Profit, Loss, and Break-Even
| Metric | Formula |
|---|---|
| Maximum gain | (Short sale price - strike price) + premium received |
| Maximum loss | Unlimited (stock rises with no ceiling); premium only partially offsets |
| Break-even | Short sale price + premium received |
- Maximum gain is capped - if the stock falls below the strike, the put is exercised and the writer must buy shares at the strike, closing the short position
- Maximum loss is theoretically unlimited because the stock can rise without limit; the premium only provides a small cushion
- The covered put writer's break-even is higher than the short sale price by the amount of premium received
Example: Short stock at $60, sell a 55 put for $2
| Metric | Calculation | Result |
|---|---|---|
| Max gain | ($60 - $55) + $2 | $7 per share |
| Max loss | Unlimited | Unlimited |
| Break-even | $60 + $2 | $62 |
Exam Tip: Gotchas
- The break-even for a covered put moves UP from the short sale price (opposite direction from covered calls, where break-even moves down from the purchase price)

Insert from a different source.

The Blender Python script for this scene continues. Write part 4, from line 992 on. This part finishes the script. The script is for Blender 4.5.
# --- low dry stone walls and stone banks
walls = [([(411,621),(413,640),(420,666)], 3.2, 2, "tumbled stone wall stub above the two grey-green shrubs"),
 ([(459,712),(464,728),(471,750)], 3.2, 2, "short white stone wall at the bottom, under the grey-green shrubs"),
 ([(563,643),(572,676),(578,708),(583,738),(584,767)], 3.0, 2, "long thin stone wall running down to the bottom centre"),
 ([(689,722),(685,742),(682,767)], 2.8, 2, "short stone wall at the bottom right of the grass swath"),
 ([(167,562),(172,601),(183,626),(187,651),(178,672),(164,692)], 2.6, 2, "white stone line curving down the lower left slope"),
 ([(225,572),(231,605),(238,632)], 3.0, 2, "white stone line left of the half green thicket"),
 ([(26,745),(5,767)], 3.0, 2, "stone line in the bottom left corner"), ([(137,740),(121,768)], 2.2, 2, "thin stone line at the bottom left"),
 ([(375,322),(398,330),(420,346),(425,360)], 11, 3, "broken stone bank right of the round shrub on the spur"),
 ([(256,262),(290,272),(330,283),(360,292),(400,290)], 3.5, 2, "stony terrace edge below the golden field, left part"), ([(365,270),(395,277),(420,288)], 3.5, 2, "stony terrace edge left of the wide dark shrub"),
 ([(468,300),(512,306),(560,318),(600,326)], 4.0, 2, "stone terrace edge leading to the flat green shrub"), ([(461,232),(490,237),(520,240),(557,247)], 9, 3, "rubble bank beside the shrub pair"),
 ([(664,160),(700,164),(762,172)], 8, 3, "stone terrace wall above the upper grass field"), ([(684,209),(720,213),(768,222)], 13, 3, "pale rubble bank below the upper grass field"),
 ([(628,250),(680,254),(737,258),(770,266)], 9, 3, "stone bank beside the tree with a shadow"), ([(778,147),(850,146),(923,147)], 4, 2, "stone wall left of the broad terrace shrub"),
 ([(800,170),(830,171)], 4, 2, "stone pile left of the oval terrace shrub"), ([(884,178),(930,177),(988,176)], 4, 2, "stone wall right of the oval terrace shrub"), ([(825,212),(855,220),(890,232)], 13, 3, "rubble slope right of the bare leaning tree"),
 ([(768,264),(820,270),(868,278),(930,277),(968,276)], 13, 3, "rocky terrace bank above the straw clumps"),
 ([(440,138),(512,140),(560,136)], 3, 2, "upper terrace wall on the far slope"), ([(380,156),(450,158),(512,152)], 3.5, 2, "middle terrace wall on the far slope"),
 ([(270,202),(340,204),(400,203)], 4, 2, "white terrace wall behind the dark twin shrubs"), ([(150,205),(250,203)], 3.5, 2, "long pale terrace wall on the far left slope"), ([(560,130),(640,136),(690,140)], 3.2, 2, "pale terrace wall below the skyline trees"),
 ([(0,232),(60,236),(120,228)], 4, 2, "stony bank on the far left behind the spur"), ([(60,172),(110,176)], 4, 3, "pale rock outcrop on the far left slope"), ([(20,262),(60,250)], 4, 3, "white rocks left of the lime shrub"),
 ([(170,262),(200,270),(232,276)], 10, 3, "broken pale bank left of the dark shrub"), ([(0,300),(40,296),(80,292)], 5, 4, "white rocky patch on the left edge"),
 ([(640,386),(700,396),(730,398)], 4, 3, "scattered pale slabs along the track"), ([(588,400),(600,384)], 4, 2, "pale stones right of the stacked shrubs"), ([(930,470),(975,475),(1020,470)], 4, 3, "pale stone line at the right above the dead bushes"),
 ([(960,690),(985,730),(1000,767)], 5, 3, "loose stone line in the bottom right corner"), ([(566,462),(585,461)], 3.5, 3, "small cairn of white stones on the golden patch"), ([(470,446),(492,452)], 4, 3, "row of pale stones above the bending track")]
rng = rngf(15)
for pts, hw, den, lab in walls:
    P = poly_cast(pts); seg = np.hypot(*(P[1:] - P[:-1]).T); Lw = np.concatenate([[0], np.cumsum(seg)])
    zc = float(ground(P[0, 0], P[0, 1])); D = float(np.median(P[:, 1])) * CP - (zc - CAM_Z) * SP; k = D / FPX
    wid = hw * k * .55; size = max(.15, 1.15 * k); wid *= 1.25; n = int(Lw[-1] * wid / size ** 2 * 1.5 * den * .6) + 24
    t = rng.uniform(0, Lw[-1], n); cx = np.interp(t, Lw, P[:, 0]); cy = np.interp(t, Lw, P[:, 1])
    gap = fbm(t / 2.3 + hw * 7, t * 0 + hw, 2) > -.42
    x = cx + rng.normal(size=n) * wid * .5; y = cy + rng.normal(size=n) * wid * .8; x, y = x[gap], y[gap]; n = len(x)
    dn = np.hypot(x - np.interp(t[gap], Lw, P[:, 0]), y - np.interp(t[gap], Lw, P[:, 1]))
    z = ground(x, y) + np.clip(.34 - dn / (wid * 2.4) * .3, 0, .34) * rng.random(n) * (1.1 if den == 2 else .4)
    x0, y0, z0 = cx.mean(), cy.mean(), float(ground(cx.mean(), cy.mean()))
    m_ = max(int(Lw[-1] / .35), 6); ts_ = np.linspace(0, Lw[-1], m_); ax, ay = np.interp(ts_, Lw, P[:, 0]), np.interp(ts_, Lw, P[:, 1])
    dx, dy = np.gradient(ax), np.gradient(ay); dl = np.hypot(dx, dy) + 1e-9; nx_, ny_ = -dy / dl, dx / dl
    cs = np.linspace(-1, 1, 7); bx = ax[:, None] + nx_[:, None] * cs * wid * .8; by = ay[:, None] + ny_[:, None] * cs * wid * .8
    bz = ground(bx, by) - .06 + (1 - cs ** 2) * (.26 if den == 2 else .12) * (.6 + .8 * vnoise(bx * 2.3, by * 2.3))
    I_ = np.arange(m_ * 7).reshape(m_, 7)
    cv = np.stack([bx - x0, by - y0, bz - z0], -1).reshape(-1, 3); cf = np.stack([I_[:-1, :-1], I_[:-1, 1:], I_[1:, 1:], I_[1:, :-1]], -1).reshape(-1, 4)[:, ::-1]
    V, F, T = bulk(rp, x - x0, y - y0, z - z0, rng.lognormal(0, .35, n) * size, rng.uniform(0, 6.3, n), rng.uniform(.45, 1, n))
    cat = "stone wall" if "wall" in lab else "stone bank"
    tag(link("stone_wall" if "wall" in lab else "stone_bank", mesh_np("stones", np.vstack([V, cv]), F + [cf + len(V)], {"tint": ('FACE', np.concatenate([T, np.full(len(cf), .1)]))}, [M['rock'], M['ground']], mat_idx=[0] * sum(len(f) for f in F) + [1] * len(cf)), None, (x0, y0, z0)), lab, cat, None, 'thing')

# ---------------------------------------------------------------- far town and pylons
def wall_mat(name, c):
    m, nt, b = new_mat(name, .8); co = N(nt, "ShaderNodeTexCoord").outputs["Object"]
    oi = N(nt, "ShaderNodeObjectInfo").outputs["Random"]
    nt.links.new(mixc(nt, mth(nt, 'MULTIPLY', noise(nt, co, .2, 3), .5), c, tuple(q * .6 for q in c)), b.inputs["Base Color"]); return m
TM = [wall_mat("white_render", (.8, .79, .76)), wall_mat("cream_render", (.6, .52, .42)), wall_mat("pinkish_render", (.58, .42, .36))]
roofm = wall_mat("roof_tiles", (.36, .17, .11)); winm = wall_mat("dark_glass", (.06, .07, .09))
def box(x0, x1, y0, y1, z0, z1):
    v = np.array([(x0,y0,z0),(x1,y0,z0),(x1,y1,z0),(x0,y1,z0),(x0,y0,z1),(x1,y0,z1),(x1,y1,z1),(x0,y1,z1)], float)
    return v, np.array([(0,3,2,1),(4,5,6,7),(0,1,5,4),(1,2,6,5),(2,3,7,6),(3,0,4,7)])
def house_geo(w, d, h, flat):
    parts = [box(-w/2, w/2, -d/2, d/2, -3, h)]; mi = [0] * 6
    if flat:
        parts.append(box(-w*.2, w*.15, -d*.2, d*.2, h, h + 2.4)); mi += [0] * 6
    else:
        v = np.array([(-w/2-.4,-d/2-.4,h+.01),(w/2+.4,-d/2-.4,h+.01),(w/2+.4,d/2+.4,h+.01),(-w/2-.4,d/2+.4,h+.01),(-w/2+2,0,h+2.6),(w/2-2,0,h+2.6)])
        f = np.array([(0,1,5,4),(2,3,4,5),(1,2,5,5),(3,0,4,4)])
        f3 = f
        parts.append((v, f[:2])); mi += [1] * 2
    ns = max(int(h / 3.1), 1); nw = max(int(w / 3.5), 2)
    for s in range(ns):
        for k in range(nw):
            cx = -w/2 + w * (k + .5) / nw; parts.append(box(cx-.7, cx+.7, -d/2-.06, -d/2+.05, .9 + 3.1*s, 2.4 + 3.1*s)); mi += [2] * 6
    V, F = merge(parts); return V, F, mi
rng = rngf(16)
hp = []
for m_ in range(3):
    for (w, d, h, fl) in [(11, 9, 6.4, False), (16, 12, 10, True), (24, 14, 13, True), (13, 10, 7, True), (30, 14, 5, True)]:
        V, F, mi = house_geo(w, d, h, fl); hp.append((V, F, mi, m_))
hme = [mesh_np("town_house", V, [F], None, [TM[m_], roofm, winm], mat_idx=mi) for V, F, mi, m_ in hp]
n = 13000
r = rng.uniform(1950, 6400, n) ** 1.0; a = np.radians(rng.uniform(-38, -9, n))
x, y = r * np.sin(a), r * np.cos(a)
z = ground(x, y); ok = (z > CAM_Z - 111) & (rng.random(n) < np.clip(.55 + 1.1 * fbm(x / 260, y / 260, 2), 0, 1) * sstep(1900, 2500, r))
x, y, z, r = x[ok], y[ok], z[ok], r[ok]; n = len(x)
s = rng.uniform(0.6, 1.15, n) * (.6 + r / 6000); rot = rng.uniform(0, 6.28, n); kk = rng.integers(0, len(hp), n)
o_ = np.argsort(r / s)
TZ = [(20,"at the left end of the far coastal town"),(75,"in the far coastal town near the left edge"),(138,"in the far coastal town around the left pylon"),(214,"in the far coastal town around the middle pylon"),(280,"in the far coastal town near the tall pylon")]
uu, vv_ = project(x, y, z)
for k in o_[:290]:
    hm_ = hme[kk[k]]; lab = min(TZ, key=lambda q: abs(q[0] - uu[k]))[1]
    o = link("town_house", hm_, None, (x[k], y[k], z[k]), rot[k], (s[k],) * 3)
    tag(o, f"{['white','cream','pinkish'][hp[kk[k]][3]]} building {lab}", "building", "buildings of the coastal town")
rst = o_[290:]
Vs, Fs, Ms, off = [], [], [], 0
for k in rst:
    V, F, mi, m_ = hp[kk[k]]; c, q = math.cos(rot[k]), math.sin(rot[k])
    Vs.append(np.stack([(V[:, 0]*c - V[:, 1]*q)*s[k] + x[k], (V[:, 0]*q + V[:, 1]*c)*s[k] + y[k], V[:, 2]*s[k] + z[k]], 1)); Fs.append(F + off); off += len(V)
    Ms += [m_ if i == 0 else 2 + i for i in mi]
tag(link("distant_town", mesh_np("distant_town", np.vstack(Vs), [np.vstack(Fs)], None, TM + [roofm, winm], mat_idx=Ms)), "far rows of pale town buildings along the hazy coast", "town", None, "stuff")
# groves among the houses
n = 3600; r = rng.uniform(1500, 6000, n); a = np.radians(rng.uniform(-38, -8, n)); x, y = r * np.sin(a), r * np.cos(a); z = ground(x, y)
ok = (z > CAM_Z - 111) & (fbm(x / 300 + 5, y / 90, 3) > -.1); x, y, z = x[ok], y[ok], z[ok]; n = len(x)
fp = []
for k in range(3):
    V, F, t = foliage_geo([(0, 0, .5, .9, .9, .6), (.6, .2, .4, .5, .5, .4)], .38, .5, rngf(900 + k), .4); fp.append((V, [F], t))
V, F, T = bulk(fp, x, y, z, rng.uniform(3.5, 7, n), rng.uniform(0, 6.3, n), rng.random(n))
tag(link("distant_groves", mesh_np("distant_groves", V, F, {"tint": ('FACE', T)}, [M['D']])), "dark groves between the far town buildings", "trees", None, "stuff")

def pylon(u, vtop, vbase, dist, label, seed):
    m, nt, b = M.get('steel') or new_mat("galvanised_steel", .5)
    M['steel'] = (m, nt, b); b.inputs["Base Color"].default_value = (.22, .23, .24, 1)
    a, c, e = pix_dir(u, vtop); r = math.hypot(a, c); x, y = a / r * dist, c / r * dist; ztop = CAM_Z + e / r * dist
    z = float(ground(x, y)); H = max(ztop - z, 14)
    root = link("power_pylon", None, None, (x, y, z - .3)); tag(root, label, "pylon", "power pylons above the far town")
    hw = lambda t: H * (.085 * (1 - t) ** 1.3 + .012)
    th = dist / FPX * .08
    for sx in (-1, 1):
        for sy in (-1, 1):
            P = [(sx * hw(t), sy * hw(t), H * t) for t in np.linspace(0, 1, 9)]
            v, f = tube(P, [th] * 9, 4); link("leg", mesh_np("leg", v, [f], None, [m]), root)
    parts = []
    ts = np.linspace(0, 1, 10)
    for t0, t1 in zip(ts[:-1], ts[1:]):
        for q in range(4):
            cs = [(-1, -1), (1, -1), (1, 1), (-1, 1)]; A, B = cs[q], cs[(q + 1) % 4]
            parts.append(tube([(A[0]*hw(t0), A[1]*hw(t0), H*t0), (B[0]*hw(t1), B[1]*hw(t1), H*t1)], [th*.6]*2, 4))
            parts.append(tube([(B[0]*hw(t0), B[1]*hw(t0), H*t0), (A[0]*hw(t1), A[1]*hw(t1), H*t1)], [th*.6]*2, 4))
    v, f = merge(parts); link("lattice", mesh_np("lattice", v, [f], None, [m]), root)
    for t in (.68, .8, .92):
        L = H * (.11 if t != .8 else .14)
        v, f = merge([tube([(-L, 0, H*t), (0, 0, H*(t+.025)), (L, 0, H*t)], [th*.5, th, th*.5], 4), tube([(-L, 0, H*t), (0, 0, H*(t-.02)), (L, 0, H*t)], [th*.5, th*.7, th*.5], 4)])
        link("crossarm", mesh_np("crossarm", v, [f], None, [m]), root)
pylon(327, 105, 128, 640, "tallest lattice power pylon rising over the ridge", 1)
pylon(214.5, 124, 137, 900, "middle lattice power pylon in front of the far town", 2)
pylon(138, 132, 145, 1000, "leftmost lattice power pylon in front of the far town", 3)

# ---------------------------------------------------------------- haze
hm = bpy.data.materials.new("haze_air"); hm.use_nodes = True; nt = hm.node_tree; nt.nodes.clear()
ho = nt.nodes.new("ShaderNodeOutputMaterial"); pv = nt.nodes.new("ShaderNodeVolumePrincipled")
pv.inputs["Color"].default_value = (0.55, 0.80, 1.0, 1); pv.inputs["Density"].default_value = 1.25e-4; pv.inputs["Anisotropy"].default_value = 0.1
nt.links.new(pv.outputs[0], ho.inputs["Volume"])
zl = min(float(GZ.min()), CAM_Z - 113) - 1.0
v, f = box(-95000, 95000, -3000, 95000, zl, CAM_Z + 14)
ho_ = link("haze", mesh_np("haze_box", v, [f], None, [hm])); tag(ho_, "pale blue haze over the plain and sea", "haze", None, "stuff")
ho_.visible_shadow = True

- Short stock + sell put → collect premium → premium raises break-even → downside gain is capped at strike → unlimited upside risk remains
When to Use a Covered Put
- Income generation: Earn premium income on a short stock position in flat or slightly bearish markets
- Partial hedge: The premium provides a small buffer against an adverse stock price increase
- The writer must be willing to cover the short position (buy back shares) at the strike price if assigned
Covered Call vs. Covered Put Comparison
| Feature | Covered Call | Covered Put |
|---|---|---|
| Stock position | Long 100 shares | Short 100 shares |
| Option sold | Short call | Short put |
| Market outlook | Neutral to slightly bullish | Neutral to slightly bearish |
| Maximum gain | Capped | Capped |
| Maximum loss | Large (stock to zero) | Unlimited (stock can rise forever) |
| Break-even direction | Below purchase price | Above short sale price |
Exam Tip: Gotchas
- A covered put writer has UNLIMITED maximum loss (stock can rise without limit). A covered call writer has large but limited loss (stock can only fall to zero). The exam tests whether you understand this asymmetry.
- Both covered calls and covered puts provide only partial hedging; the premium received acts as a small cushion, not full protection.